== Task instructions ==
Print only the lines from the top of the data through the line with "COL = scene.collection", both included, skipping every picture.
▼▼▼
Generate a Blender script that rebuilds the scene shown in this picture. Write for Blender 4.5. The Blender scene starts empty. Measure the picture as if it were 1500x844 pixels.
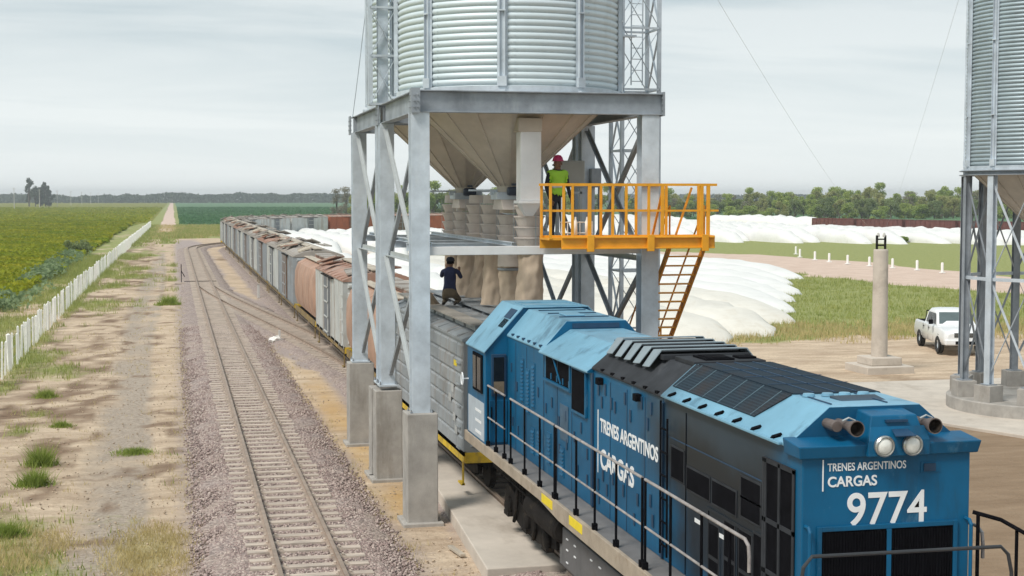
import bpy, bmesh, math, random
import numpy as np
from mathutils import Vector, Matrix, Quaternion

R = math.radians
rnd = random.Random(7)
scene = bpy.context.scene
COL = scene.collection

# ------------------------------------------------------------------ camera
cam_d = bpy.data.cameras.new("camera")
cam = bpy.data.objects.new("camera", cam_d)
COL.objects.link(cam)
cam.location = (0, 0, 6.55)
cam.rotation_euler = (R(90 - 3.540), 0, R(-12.992))
cam_d.sensor_width = 36.0
cam_d.lens = 36.0 * 2150 / 1500
cam_d.clip_start = 0.1
cam_d.clip_end = 12000
scene.camera = cam

# ------------------------------------------------------------------ sky, sun, exposure
SUN_EL, SUN_AZ = 52, 236          # azimuth clockwise from +Y
sun_v = Vector((math.sin(R(SUN_AZ)) * math.cos(R(SUN_EL)), math.cos(R(SUN_AZ)) * math.cos(R(SUN_EL)), math.sin(R(SUN_EL))))
world = bpy.data.worlds.new("World")
scene.world = world
world.use_nodes = True
nt = world.node_tree
nt.nodes.clear()
W = nt.nodes.new
w_out = W('ShaderNodeOutputWorld'); w_bg = W('ShaderNodeBackground')
w_sky = W('ShaderNodeTexSky'); w_sky.sky_type = 'NISHITA'; w_sky.sun_disc = False
w_sky.sun_elevation = R(SUN_EL); w_sky.sun_rotation = R(SUN_AZ)
w_tc = W('ShaderNodeTexCoord'); w_sep = W('ShaderNodeSeparateXYZ')
nt.links.new(w_tc.outputs['Generated'], w_sep.inputs[0])
w_add = W('ShaderNodeMath'); w_add.operation = 'ADD'; w_add.inputs[1].default_value = 0.10
w_abs = W('ShaderNodeMath'); w_abs.operation = 'ABSOLUTE'
nt.links.new(w_sep.outputs[2], w_abs.inputs[0]); nt.links.new(w_abs.outputs[0], w_add.inputs[0])
w_dx = W('ShaderNodeMath'); w_dx.operation = 'DIVIDE'
w_dy = W('ShaderNodeMath'); w_dy.operation = 'DIVIDE'
nt.links.new(w_sep.outputs[0], w_dx.inputs[0]); nt.links.new(w_add.outputs[0], w_dx.inputs[1])
nt.links.new(w_sep.outputs[1], w_dy.inputs[0]); nt.links.new(w_add.outputs[0], w_dy.inputs[1])
w_cmb = W('ShaderNodeCombineXYZ')
nt.links.new(w_dx.outputs[0], w_cmb.inputs[0]); nt.links.new(w_dy.outputs[0], w_cmb.inputs[1])
w_map = W('ShaderNodeMapping'); w_map.inputs['Scale'].default_value = (0.30, 0.62, 1.0); w_map.inputs['Location'].default_value = (3.1, 1.7, 0)
nt.links.new(w_cmb.outputs[0], w_map.inputs[0])
w_n = W('ShaderNodeTexNoise'); w_n.inputs['Scale'].default_value = 1.3; w_n.inputs['Detail'].default_value = 6; w_n.inputs['Roughness'].default_value = 0.55
w_n.inputs['Distortion'].default_value = 0.6
nt.links.new(w_map.outputs[0], w_n.inputs['Vector'])
w_rmp = W('ShaderNodeValToRGB')
w_rmp.color_ramp.elements[0].position = 0.36; w_rmp.color_ramp.elements[0].color = (3.45, 4.35, 4.75, 1)
w_rmp.color_ramp.elements[1].position = 0.60; w_rmp.color_ramp.elements[1].color = (6.0, 6.5, 6.6, 1)
nt.links.new(w_n.outputs['Fac'], w_rmp.inputs[0])
# brighter, whiter cloud towards the horizon, greyer overhead
w_el = W('ShaderNodeMapRange'); w_el.inputs['From Min'].default_value = 0.0; w_el.inputs['From Max'].default_value = 0.16
w_el.inputs['To Min'].default_value = 1.0; w_el.inputs['To Max'].default_value = 0.0
nt.links.new(w_sep.outputs[2], w_el.inputs['Value'])
w_hm = W('ShaderNodeMix'); w_hm.data_type = 'RGBA'; w_hm.inputs['B'].default_value = (8.1, 8.5, 8.5, 1)
w_k = W('ShaderNodeMath'); w_k.operation = 'MULTIPLY'; w_k.inputs[1].default_value = 0.95
nt.links.new(w_el.outputs[0], w_k.inputs[0]); nt.links.new(w_k.outputs[0], w_hm.inputs['Factor'])
nt.links.new(w_rmp.outputs[0], w_hm.inputs['A'])
w_mix = W('ShaderNodeMix'); w_mix.data_type = 'RGBA'; w_mix.inputs['Factor'].default_value = 0.93
nt.links.new(w_sky.outputs[0], w_mix.inputs['A']); nt.links.new(w_hm.outputs['Result'], w_mix.inputs['B'])
nt.links.new(w_mix.outputs['Result'], w_bg.inputs[0])
w_bg.inputs[1].default_value = 0.10
nt.links.new(w_bg.outputs[0], w_out.inputs[0])

sun_d = bpy.data.lights.new("sun", 'SUN')
sun_d.energy = 2.6; sun_d.angle = R(17); sun_d.color = (1.0, 0.95, 0.87)
sun = bpy.data.objects.new("sun", sun_d)
COL.objects.link(sun)
sun.rotation_euler = sun_v.to_track_quat('Z', 'Y').to_euler()
sun.location = (-30, 0, 60)

scene.view_settings.view_transform = 'Standard'
scene.view_settings.look = 'None'
scene.view_settings.gamma = 1
scene.view_settings.use_curve_mapping = False
scene.view_settings.exposure = 0.30

# ------------------------------------------------------------------ materials
MATS = {}
def mat(name, col, rough=0.7, metal=0.0, var=0.2, scale=2.0, bump=0.0, bscale=30.0, dirt=None, coat=0.0, stretch=(1, 1, 1), spec=0.5, island=0.0):
    """Principled material: base colour varied by noise, optional dirt = (colour, threshold 0..1, noise scale, stretch)."""
    m = bpy.data.materials.new(name); m.use_nodes = True
    n = m.node_tree; N = n.nodes.new; L = n.links.new
    b = n.nodes['Principled BSDF']
    b.inputs['Roughness'].default_value = rough; b.inputs['Metallic'].default_value = metal
    b.inputs['Specular IOR Level'].default_value = spec
    b.inputs['Coat Weight'].default_value = coat; b.inputs['Coat Roughness'].default_value = 0.25
    tc = N('ShaderNodeTexCoord'); oi = N('ShaderNodeObjectInfo')
    off = N('ShaderNodeVectorMath'); off.operation = 'SCALE'; off.inputs[0].default_value = (37.0, 53.0, 19.0)
    L(oi.outputs['Random'], off.inputs['Scale'])
    ad = N('ShaderNodeVectorMath'); ad.operation = 'ADD'
    L(tc.outputs['Object'], ad.inputs[0]); L(off.outputs[0], ad.inputs[1])
    mp = N('ShaderNodeMapping'); mp.inputs['Scale'].default_value = stretch
    L(ad.outputs[0], mp.inputs[0])
    nz = N('ShaderNodeTexNoise'); nz.inputs['Scale'].default_value = scale; nz.inputs['Detail'].default_value = 6; nz.inputs['Roughness'].default_value = 0.62
    L(mp.outputs[0], nz.inputs['Vector'])
    mr = N('ShaderNodeMapRange'); mr.inputs['From Min'].default_value = 0.3; mr.inputs['From Max'].default_value = 0.7
    L(nz.outputs['Fac'], mr.inputs['Value'])
    mx = N('ShaderNodeMix'); mx.data_type = 'RGBA'
    mx.inputs['A'].default_value = tuple(c * (1 - var) for c in col) + (1,)
    mx.inputs['B'].default_value = tuple(min(1, c * (1 + var)) for c in col) + (1,)
    L(mr.outputs[0], mx.inputs['Factor'])
    last = mx.outputs['Result']
    if island > 0:
        ge = N('ShaderNodeNewGeometry')
        mm = N('ShaderNodeMapRange'); mm.inputs['To Min'].default_value = 1 - island; mm.inputs['To Max'].default_value = 1 + island
        L(ge.outputs['Random Per Island'], mm.inputs['Value'])
        vm = N('ShaderNodeVectorMath'); vm.operation = 'SCALE'
        L(last, vm.inputs[0]); L(mm.outputs[0], vm.inputs['Scale'])
        last = vm.outputs[0]
    if dirt:
        dl = dirt if isinstance(dirt, list) else [dirt]
        for dcol, thr, dsc, dst in dl:
            mp2 = N('ShaderNodeMapping'); mp2.inputs['Scale'].default_value = dst
            L(ad.outputs[0], mp2.inputs[0])
            n2 = N('ShaderNodeTexNoise'); n2.inputs['Scale'].default_value = dsc; n2.inputs['Detail'].default_value = 8; n2.inputs['Roughness'].default_value = 0.7
            L(mp2.outputs[0], n2.inputs['Vector'])
            m2 = N('ShaderNodeMapRange'); m2.inputs['From Min'].default_value = 1 - thr - 0.1; m2.inputs['From Max'].default_value = 1 - thr + 0.16
            L(n2.outputs['Fac'], m2.inputs['Value'])
            x2 = N('ShaderNodeMix'); x2.data_type = 'RGBA'; x2.inputs['B'].default_value = tuple(dcol) + (1,)
            L(m2.outputs[0], x2.inputs['Factor']); L(last, x2.inputs['A'])
            last = x2.outputs['Result']
    L(last, b.inputs['Base Color'])
    if bump > 0:
        n3 = N('ShaderNodeTexNoise'); n3.inputs['Scale'].default_value = bscale; n3.inputs['Detail'].default_value = 5
        L(mp.outputs[0], n3.inputs['Vector'])
        bp = N('ShaderNodeBump'); bp.inputs['Strength'].default_value = bump; bp.inputs['Distance'].default_value = 0.02
        L(n3.outputs['Fac'], bp.inputs['Height']); L(bp.outputs[0], b.inputs['Normal'])
    MATS[name] = m
    return m

def leaf_mat(name, c1, c2, scale=0.25, transl=0.25, isl=0.55):
    m = bpy.data.materials.new(name); m.use_nodes = True
    n = m.node_tree; N = n.nodes.new; L = n.links.new
    b = n.nodes['Principled BSDF']; b.inputs['Roughness'].default_value = 0.6; b.inputs['Specular IOR Level'].default_value = 0.08
    ge = N('ShaderNodeNewGeometry'); nz = N('ShaderNodeTexNoise'); nz.inputs['Scale'].default_value = scale; nz.inputs['Detail'].default_value = 4
    L(ge.outputs['Position'], nz.inputs['Vector'])
    ad = N('ShaderNodeMath'); ad.operation = 'MULTIPLY_ADD'; ad.inputs[1].default_value = isl
    sb = N('ShaderNodeMath'); sb.operation = 'MULTIPLY_ADD'; sb.inputs[1].default_value = 1.6; sb.inputs[2].default_value = -0.58
    L(nz.outputs['Fac'], sb.inputs[0])
    L(ge.outputs['Random Per Island'], ad.inputs[0]); L(sb.outputs[0], ad.inputs[2])
    mx = N('ShaderNodeMix'); mx.data_type = 'RGBA'
    mx.inputs['A'].default_value = tuple(c1) + (1,); mx.inputs['B'].default_value = tuple(c2) + (1,)
    L(ad.outputs[0], mx.inputs['Factor'])
    L(mx.outputs['Result'], b.inputs['Base Color'])
    if transl > 0:
        tr = N('ShaderNodeBsdfTranslucent'); L(mx.outputs['Result'], tr.inputs[0])
        ms = N('ShaderNodeMixShader'); ms.inputs[0].default_value = transl
        L(b.outputs[0], ms.inputs[1]); L(tr.outputs[0], ms.inputs[2])
        L(ms.outputs[0], n.nodes['Material Output'].inputs[0])
    MATS[name] = m
    return m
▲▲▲
== Answer in full ==
Generate a Blender script that rebuilds the scene shown in this picture. Write for Blender 4.5. The Blender scene starts empty. Measure the picture as if it were 1500x844 pixels.
import bpy, bmesh, math, random
import numpy as np
from mathutils import Vector, Matrix, Quaternion

R = math.radians
rnd = random.Random(7)
scene = bpy.context.scene
COL = scene.collection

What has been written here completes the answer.